Todo lo arriba citado de las Sagradas Escrituras y de la Sagrada Tradición sobre la Persona de Jesucristo y la divina maternidad de María, fue resumida con precisión por el papa Pío XI en su encíclica Lux Veritatis:

“Y, ciertamente, si el Hijo de la santísima Virgen María es Dios, seguramente a ella, quien lo llevaba, se le debe justa y merecidamente llamar la Madre de Dios. Si hay una sola Persona en Cristo, y esta es divina, sin duda alguna a María deberían todos llamarle no solo la madre de Cristo el hombre, sino Theotokos, o portadora de Dios. Veneremos, por tanto, a la tierna Madre de Dios, a quien su prima Isabel saludó como ‘la madre de mi Señor’ (Lucas 1:43), y a quien, según Ignacio Mártir, dio a luz a Dios (Ad Ef. 7:18-20); y de quien, como profesa Tertuliano, nació Dios; a quien la Eterna Divinidad ha llenado con la plenitud de la gracia y dotada de tan gran dignidad.”
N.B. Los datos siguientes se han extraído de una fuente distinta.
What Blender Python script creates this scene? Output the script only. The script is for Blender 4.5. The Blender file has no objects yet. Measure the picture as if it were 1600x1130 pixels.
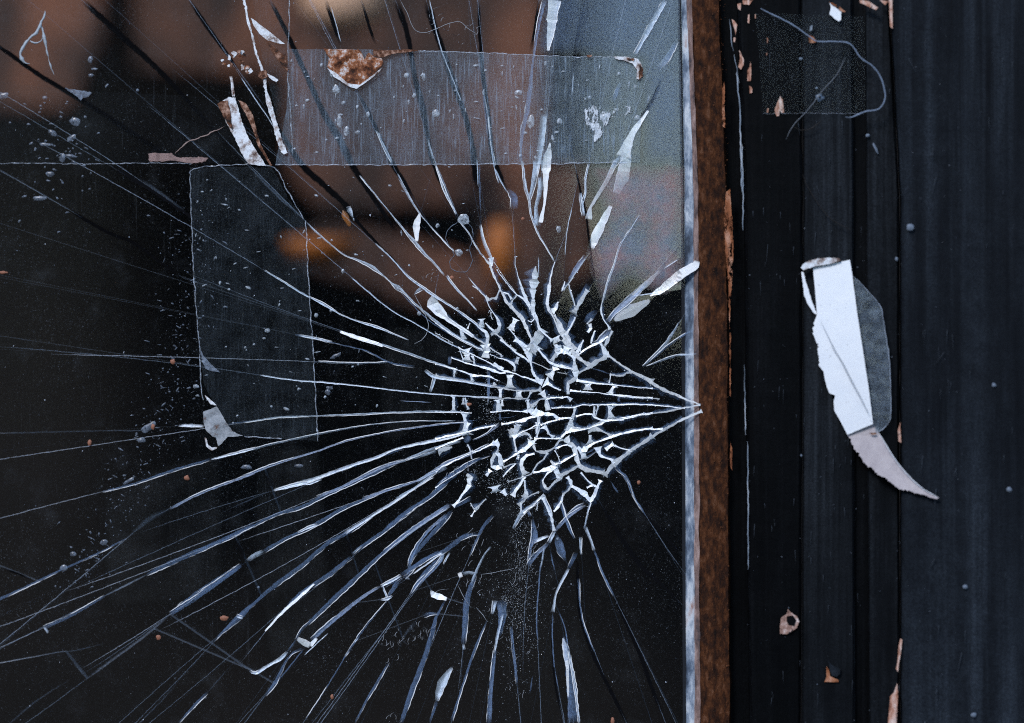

Nunca dejemos de honrar a la Virgen María, la Madre de Dios, especialmente cuando le repetimos ese muy antiguo y sencillo y profundo rezo de la Iglesia católica: “Dios te salve, María, llena eres de gracia, el Señor es contigo… Santa María, Madre de Dios, ruega por nosotros pecadores, ahora y en la hora de nuestra muerte. Amén.”